Sa dernière phrase: "Il n'y a pas de choc des civilisations"
Il a tenu à terminer son discours par cette phrase: "Il n'y a pas de choc des civilisations, ça n'existe pas. Il y a une rencontre des civilisations. Ça c'est important", a ajouté celui qui est devenu le premier cinéaste d'Afrique noire à recevoir le César du meilleur réalisateur.
"Il faut croire que l'Humanité est capable d'un sursaut" face à l'horreur, a-t-il encore dit devant la presse. "Le cinéma joue son rôle dans ce ce sursaut là et c'est merveilleux".

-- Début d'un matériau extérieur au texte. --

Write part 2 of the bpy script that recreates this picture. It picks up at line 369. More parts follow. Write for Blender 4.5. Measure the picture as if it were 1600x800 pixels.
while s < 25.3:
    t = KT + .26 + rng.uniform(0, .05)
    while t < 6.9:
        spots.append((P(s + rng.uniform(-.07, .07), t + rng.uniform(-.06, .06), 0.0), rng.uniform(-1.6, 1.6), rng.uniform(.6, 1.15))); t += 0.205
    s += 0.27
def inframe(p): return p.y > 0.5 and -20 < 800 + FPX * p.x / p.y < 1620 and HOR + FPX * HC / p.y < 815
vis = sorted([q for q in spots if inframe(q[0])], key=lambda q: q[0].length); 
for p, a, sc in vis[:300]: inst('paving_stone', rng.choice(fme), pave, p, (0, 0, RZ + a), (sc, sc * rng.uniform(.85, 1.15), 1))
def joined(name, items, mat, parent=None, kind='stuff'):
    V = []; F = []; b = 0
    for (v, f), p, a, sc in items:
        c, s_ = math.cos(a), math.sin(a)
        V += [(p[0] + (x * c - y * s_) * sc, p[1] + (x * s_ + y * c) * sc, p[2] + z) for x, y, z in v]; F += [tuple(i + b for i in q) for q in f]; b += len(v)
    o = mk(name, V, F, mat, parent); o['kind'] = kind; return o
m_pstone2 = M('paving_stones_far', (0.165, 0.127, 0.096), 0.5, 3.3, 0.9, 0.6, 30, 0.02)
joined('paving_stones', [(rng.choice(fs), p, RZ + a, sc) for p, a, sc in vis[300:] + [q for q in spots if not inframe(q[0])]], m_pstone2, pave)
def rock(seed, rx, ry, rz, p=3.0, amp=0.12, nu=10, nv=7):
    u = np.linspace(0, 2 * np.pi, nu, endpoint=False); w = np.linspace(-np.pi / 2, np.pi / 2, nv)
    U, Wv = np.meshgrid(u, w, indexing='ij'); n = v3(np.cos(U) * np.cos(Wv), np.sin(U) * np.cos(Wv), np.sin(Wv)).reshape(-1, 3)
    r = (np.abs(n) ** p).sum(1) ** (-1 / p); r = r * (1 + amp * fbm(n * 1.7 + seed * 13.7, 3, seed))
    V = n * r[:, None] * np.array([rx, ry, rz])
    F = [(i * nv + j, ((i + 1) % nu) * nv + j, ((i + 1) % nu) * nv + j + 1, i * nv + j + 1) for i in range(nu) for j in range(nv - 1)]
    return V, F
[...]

Les ministre français, élogieux
Le Premier ministre français Manuel Valls a salué samedi sur son compte Twitter le "sacre mérité" du film, soulignant qu'il fallait "résister à la barbarie". La ministre de la Culture et de la Communication, Fleur Pellerin, a adressé ses "chaleureuses félicitations" aux lauréats et a déclaré dans un communiqué que "Dans un monde qui tend à s'uniformiser, la France fait entendre une autre voix, celle de la diversité de la création, de l'audace, de l'ouverture".
"Après l'épreuve que la France vient de traverser, le dialogue des cultures, la découverte de l'autre, la création sous toutes ses formes sont une réponse forte au sectarisme, à l'intolérance et à tous les fanatismes", a-t-elle ajouté.
Timbuktu résiste face à l'horreur
"Timbuktu", éclairage sur l'extrémisme qui trouve une résonance politique particulière dans l'actualité, est également en course pour l'Oscar du meilleur film étranger décerné dimanche. Célébrant la tolérance face à l'obscurantisme, le film est inspiré de faits réels: le nord du Mali est bien tombé en 2012 sous la coupe de groupes jihadistes liés à Al-Qaïda, qui en ont été chassés en grande partie par l'opération militaire "Serval", à l'initiative de la France.
Nommé à huit reprises, "Timbuktu" -qui a aussi reçu les César du scénario, du montage, du son, de la photo et de la musique-, était le grand favori de la soirée face à "Saint Laurent" de Bertrand Bonello sur la vie du couturier français, qui est reparti presque bredouille.
Film le plus souvent cité, avec dix nominations, il n'a remporté que le César des meilleurs costumes, éclipsé par le raz-de-marée Sissako.
Dany Boon avait donné le ton : "Nous nous devons de montrer l'exemple et de faire preuve d'ouverture d'esprit"
Dès le début de la cérémonie au théâtre du Châtelet à Paris, son président Dany Boon avait donné le ton, en soulignant que "en ces temps troublés, nous nous devons de montrer l'exemple et de faire preuve d'ouverture d'esprit, de tolérance, de respect, de générosité et d'amour".
"Le monde a bien besoin en ce moment qu'on lui raconte des histoires, de belles histoires pour que le monde continue de croire en son humanité", a-t-il ajouté.